Самая ранняя «жизнь Моисея» содержится в трактате О надписании псалмов[34]. В связи с названием Псалма 89 Молитва Моисея, человека Божия Григорий прослеживает жизнь Законодателя:
Таков был оный великий Моисей, о котором слышим, что добровольно отверг он царское достоинство, как бы некий прах, отрясенный ступнею ног (Евр 11,24–27), будучи сорока лет, отлучил себя от общения с людьми, и живя один сам с собою (μόνος μόνῳ), в безмолвии (ἡσυχία) неразвлекаемо погружался в созерцание невидимого (τῇ θεωρίᾳ τῶν ἀοράτων ἐνατενίζων); после чего озарен был светом неизреченным (Исх 3, 2), и отрешил душевные стопы от кожаной и мертвой обуви; египетское войско и мучителя истребил одна за другою последовавшими казнями, Израиля же от мучительства освободил светом и водою. Для него после Египта все время было одним непрерывным днем, потому что ночь не отемняла его мраком (…), острозрителен был в Божественном мраке, и видел в нем Невидимого (…); и кончина его, как повествуется, была выше жизни; взошедши на вершину горы, ни следа, ни памяти земной скорби не оставил он миру, от времени не переменил красивых черт лица, но в изменяемом естестве сохранил неизменность красоты[35].

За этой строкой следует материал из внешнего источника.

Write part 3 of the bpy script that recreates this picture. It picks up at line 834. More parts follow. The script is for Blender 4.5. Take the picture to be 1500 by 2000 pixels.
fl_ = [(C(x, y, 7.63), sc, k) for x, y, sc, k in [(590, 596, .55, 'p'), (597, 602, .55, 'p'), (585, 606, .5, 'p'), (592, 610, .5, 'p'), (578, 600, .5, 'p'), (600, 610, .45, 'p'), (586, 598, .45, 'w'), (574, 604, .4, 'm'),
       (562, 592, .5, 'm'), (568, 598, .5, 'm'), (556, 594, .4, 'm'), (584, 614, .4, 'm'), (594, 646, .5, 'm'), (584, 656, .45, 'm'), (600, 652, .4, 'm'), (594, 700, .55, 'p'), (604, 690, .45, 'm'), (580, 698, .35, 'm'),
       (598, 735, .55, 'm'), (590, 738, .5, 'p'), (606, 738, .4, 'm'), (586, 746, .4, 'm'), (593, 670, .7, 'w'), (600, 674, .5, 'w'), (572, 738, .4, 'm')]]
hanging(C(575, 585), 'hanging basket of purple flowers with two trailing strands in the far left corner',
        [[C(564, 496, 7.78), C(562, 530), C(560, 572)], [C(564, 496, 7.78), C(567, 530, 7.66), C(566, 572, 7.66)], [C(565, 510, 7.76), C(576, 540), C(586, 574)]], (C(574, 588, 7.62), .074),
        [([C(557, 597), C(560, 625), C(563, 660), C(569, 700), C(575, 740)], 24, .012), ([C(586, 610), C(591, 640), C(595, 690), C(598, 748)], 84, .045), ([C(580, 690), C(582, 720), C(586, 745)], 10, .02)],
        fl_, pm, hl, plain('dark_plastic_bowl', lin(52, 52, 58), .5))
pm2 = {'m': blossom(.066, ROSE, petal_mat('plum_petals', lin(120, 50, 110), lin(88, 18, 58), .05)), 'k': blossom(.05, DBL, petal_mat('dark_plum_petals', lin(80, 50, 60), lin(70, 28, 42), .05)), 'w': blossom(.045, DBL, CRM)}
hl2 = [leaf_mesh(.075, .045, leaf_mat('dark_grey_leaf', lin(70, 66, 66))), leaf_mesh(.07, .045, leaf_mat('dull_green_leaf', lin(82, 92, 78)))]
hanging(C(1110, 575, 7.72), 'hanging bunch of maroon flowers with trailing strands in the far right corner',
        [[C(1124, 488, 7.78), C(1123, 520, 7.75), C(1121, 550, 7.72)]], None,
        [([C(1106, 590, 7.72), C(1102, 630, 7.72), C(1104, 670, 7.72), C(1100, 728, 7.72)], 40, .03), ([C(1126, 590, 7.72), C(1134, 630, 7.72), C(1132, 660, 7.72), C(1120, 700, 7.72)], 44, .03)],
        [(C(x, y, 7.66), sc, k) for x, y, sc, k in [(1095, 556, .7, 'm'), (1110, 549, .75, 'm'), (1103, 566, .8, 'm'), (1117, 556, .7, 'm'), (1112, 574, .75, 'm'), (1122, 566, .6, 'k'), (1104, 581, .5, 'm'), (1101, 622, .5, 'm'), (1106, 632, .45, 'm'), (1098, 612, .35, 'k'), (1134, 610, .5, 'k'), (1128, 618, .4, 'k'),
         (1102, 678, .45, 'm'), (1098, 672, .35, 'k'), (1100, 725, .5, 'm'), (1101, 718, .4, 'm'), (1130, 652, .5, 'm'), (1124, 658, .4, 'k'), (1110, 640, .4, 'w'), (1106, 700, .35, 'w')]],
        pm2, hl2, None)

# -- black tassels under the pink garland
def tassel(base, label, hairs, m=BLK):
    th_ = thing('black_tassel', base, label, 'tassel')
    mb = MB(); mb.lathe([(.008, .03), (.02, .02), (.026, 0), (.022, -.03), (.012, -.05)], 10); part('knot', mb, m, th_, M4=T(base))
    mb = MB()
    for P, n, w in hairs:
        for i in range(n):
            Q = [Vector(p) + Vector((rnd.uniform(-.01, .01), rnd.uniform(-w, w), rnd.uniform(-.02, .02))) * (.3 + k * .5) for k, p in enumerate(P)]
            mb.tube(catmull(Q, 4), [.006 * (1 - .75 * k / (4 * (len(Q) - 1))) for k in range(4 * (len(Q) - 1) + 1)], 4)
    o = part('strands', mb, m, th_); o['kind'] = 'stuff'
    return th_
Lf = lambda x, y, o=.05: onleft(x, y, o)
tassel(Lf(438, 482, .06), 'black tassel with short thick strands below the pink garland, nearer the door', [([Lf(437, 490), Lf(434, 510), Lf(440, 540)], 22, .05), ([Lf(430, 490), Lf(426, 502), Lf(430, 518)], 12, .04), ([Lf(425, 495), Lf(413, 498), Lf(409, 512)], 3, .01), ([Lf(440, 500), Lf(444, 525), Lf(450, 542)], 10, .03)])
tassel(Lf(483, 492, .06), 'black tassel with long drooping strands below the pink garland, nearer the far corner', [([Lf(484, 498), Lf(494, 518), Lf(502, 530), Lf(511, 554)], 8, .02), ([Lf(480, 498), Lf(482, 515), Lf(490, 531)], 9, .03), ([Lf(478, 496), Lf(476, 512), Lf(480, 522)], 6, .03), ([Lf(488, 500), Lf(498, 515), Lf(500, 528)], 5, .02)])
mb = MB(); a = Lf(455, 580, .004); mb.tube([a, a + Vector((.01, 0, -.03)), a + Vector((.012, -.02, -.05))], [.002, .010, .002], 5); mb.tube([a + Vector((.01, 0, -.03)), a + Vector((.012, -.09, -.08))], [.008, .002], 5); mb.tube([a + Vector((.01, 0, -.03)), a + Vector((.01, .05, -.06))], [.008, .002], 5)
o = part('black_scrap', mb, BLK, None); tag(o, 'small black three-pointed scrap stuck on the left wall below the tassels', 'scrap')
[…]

Именно у Филона заимствует Григорий Моисеево презрение к царскому достоинству (Жизнь Моисея 127, 3)[36]; отшельнический характер его пребывания в Аравии (131, 9), удаление от толпы и ἡσυχία [покой, безмолвие] (131, 17); его жизнь «наедине» с самим собою (μόνος μόνῳ) близка к Плотинову идеалу бегства единого к Единому (φυγὴ μόνου πρὸς μόνον)[37].
Далее в тексте прямо говорится о восхождениях Моисея:
Он-то служит началовождем в четвертом восхождении[38], и вместе с собою возносит того, кто, пройдя уже три указанные прежде степени, соделался великим. Ибо кто на сей высоте, тот некоторым образом стоит на общем пределе (μεθόριος) изменяемого и Неизменяемого естества, и соответственно сему посредствует (μεσιτεύει) между крайностями, Богу принося моления за изменившихся по причине греха, помилование же передавая от Превысшей власти имеющим нужду в помиловании. Посему и из сего можем дознать, что, чем более далек кто от перстного и земного, тем паче приближается к Естеству, превосходящему всякий ум, и благотворностию (εὐποιΐα) уподобляется Божеству, делая то, что свойственно естеству Божественному; свойственным же называю благотворить всякому, имеющему нужду в благотворении (457 BC)[39].
Высота, на которой стоит Моисей, есть «предел», или «граница» (μεθόριος)[40] «изменяемого и Неизменяемого естества», выполняемая им роль посредника (μεσιτεύει) «между крайностями», основанная на общей аксиоме: «чем более далек кто от перстного и земного, тем паче приближается к Естеству, превосходящему всякий ум».
Однако Филон уже представлял Моисея «посредником» (μεσίτης) между Богом и еврейским народом, а в его трактате Особые законы можно найти выражения «предел» (μεθόριος) и «промежуток» (μέσος)[41], отнесенные к первосвященнику:
На самом деле закон подразумевает, что он одарен более высокой природой, чем человеческая, что он ближе к природе Божественной, на границе между ними, дабы люди располагали ходатаем, чтобы снискать себе благосклонность Божию (ἐγγυτέρω προσιόντα τῆς θείας φύσεως, μεθόριον, εἰ δεῖ τἀληθές λέγειν, ἀμφοῖν, ἵνα διὰ μέσου τινὸς ἄνθρωποι μὲν ἱλασκωνται θεόν), а Бог – помощником, дабы даровать и распределять людям Свои милости (Spec. leg. I, 116)[42].
«Предел», или «граница» (μεθόριος), между божественной и человеческой природой – это уже не только «высота» Синая, но и сам первосвященник, подражающий божественной природе своей «благотворностью» (εὐποιΐα).
1.2. «Слово в день памяти Василия Великого»
Образец первосвященника и епископа – это Василий Великий, которого Григорий в своем Слове в день памяти во многих отношениях уподобляет Моисею[43], также бывшему законодателем:
Великий Моисей есть общий пример для всех стремящихся к добродетели, и не погрешит тот, кто целью своей жизни сделал бы подражание добродетелям законодателя…
Часто мы видели его и находящимся внутри «мрака, где был Бог», ибо незримое для других ему постижимым делало тайноводство Духа (μυσταγωγία τοῦ πνεύματος), так что, казалось, он находится в области того мрака, которым покрывается (ἐναποκρύπτεται) слово о Боге[44].